ロックウェルを初めて知ったのは映画「ブロードキャスト・ニュース」の中で「帰郷」(本書47頁)という作品が使われていたことからです。その後92年2月に伊勢丹美術館で彼の作品の多くに接する機会を得ました。しかし当時の展示作品の選択が私に大きな誤解を与える結果になりました。展示作品に描かれているのは比較的恵まれた中流白人家庭ばかり。意図的に黒人を画面から排除しているかのような作品群を見て、「アメリカの心を描いた」というその美術展の謳い文句に鼻白んだことをよく覚えています。
しかしこの画集はそんな思い込みを正してくれます。ロックウェルには「The Problem We All Live With」というアメリカ公民権運動中の一事件を毅然と描いた作品があったのです。(本書87頁)
この64年の作品には白人専用とされた公立学校に黒人の少女が初登校する姿が描かれています。

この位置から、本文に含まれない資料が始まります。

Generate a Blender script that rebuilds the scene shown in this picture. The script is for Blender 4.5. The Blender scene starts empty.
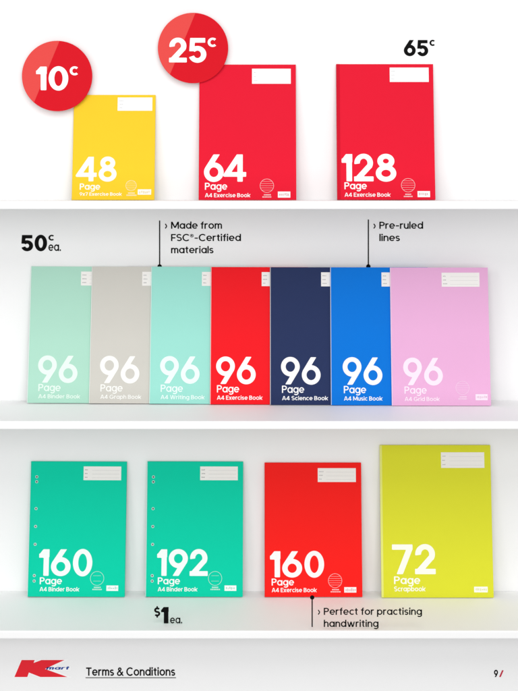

絵の背景にある壁には、保守層の白人たちが投げつけたトマトが当たって飛び散った跡が生々しく残っています。警備を担当する官吏たちが少女に同行しており、絵からは実に物々しい雰囲気が伝わってきます。しかし当の黒人少女は臆することなく、凛と胸を張って学校へ向かおうとしています。人種間の不平等を撃つ、まさに歴史的瞬間を独特の筆致で写し取ったこの作品は、深く重い感動を与えてくれます。
日本では私のようにロックウェルをアメリカの暖かい(白人)家庭をユーモアあふれる作風で描いたイラストレータとしてだけ捉えている人がまだ多いのではないでしょうか。彼がこのように社会に矢を射る作家でもあったことを知ることができる本書をより多くの人に知ってもらいたいものです。
それは人が生きているから感じる想いだと
心に伝える画集です。
ロックウェル自身についても解説が
あるので、初めて彼の本を手にする人にもおすすめです。